In our analysis of nearly 900,000 refinance loans from 2018 to 2021, we found that the appraisal gap between black and white borrowers was small—far more consistent with isolated cases of bias or error than with systemic discrimination. Instead of imposing sweeping reforms on the entire industry as proposed by then House Financial Services Chair Rep. Maxine Waters, a more effective approach is the targeted screening of individual appraisers for bias and inaccuracy, a method we have shown is both practical and scalable.

Similar issues undermine the claim of discrimination in mortgage denial rates. Media reports often cite HMDA data showing higher denial rates for minority applicants. But these reports ignore differences in credit profiles, which are not included in the data. If lenders were unfairly rejecting minority borrowers, we would expect their default rates to be lower. Instead, we find the opposite to be true: minority borrowers tend to have higher risk-adjusted default rates, suggesting lenders are approving riskier loans for these groups. This contradicts the narrative of systemic bias.

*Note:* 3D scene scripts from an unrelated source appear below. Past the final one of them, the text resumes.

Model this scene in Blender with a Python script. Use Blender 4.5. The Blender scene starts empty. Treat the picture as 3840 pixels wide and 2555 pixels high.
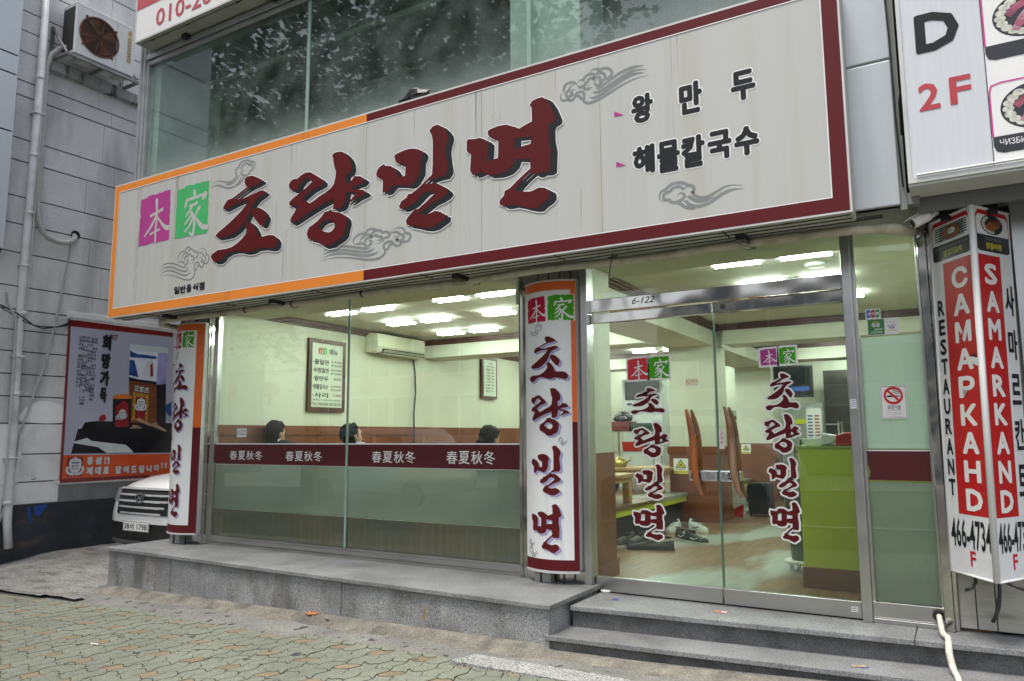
import bpy, bmesh, math, random
from mathutils import Vector, Matrix, noise
random.seed(7)
R=math.radians
sc=bpy.context.scene
COL=sc.collection
# ------------------------------------------------------------ camera, sky, sun, exposure
cam_d=bpy.data.cameras.new('camera'); cam=bpy.data.objects.new('camera',cam_d); COL.objects.link(cam)
cam_d.sensor_width=36; cam_d.lens=26.272; cam_d.clip_start=.05; cam_d.clip_end=400
yaw,pit,rol=-0.53421092,0.12709527,-0.00585569
fw=Vector((math.sin(yaw)*math.cos(pit),math.cos(yaw)*math.cos(pit),math.sin(pit)))
rt=Vector((math.cos(yaw),-math.sin(yaw),0)); up=rt.cross(fw)
r2=math.cos(rol)*rt+math.sin(rol)*up; u2=-math.sin(rol)*rt+math.cos(rol)*up
M4=Matrix((r2,u2,-fw)).transposed().to_4x4(); M4.translation=Vector((0,-5.4,1.55))
cam.matrix_world=M4; sc.camera=cam
w=bpy.data.worlds.new('World'); sc.world=w; w.use_nodes=True
nt=w.node_tree; bg=nt.nodes['Background']; sky=nt.nodes.new('ShaderNodeTexSky')
sky.sky_type='NISHITA'; sky.sun_disc=False; sky.sun_elevation=R(72); sky.sun_rotation=R(195); sky.air_density=1.0; sky.dust_density=4.0; sky.ozone_density=.6
hs0=nt.nodes.new('ShaderNodeHueSaturation'); hs0.inputs['Saturation'].default_value=.42; nt.links.new(sky.outputs[0],hs0.inputs['Color']); nt.links.new(hs0.outputs[0],bg.inputs[0]); bg.inputs[1].default_value=.15
sd=bpy.data.lights.new('sun','SUN'); sun=bpy.data.objects.new('sun',sd); COL.objects.link(sun)
sd.energy=1.5; sd.angle=R(22); sd.color=(1,.95,.88)
el,az=R(72),R(195)
sun.rotation_euler=Vector((-math.sin(az)*math.cos(el),-math.cos(az)*math.cos(el),-math.sin(el))).to_track_quat('-Z','Y').to_euler()
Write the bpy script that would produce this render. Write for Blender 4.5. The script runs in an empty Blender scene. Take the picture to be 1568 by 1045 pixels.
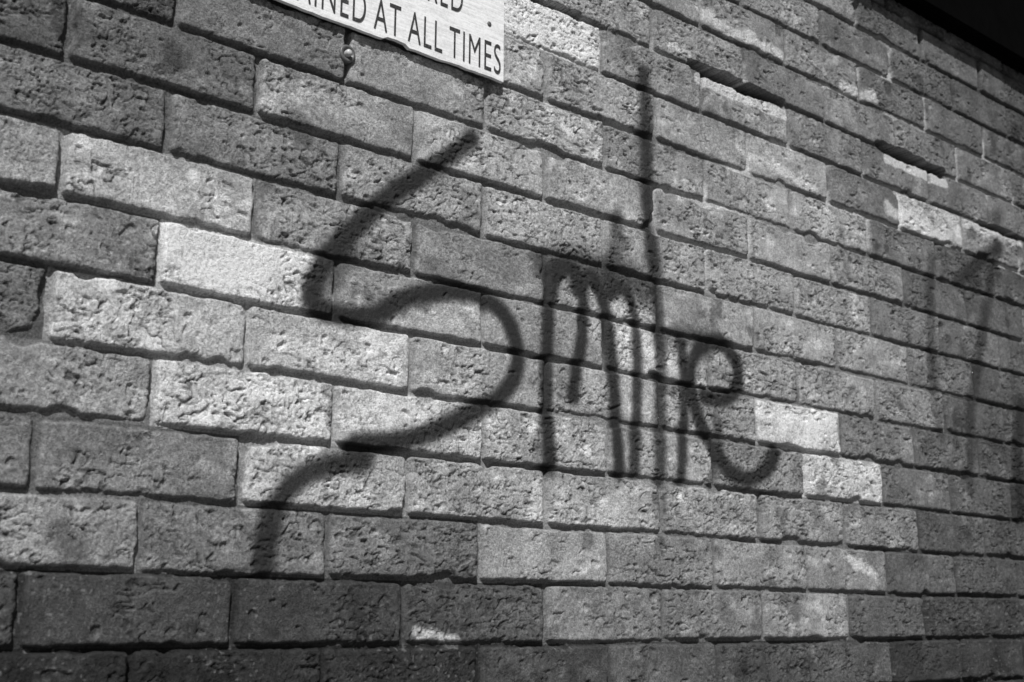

Even where actual problems were found, such as references to race in free-form appraisal text fields, the data does not suggest widespread abuse. FHFA flagged only 16 examples out of millions of appraisals, with no disclosure of frequency or intent. Isolated incidents should be addressed, but they are not evidence of a systemic problem.

As agencies renew their commitment to pursue evidence-based policymaking, they should prioritize strategies that foster broad-based economic growth and expand homeownership opportunities for all Americans.

The most effective way to address socioeconomic disparities is not through divisive, race-based mandates, but through inclusive policies that uplift all communities. This means reducing regulatory burdens and advancing sound economic initiatives that promote income and wealth growth among lower-income households.

Key to this approach are efforts to increase the supply of housing that can be built more affordably, improve educational outcomes, and support the formation and stability of two-parent households. The rollback of PAVE-related policies represents a meaningful step in this direction.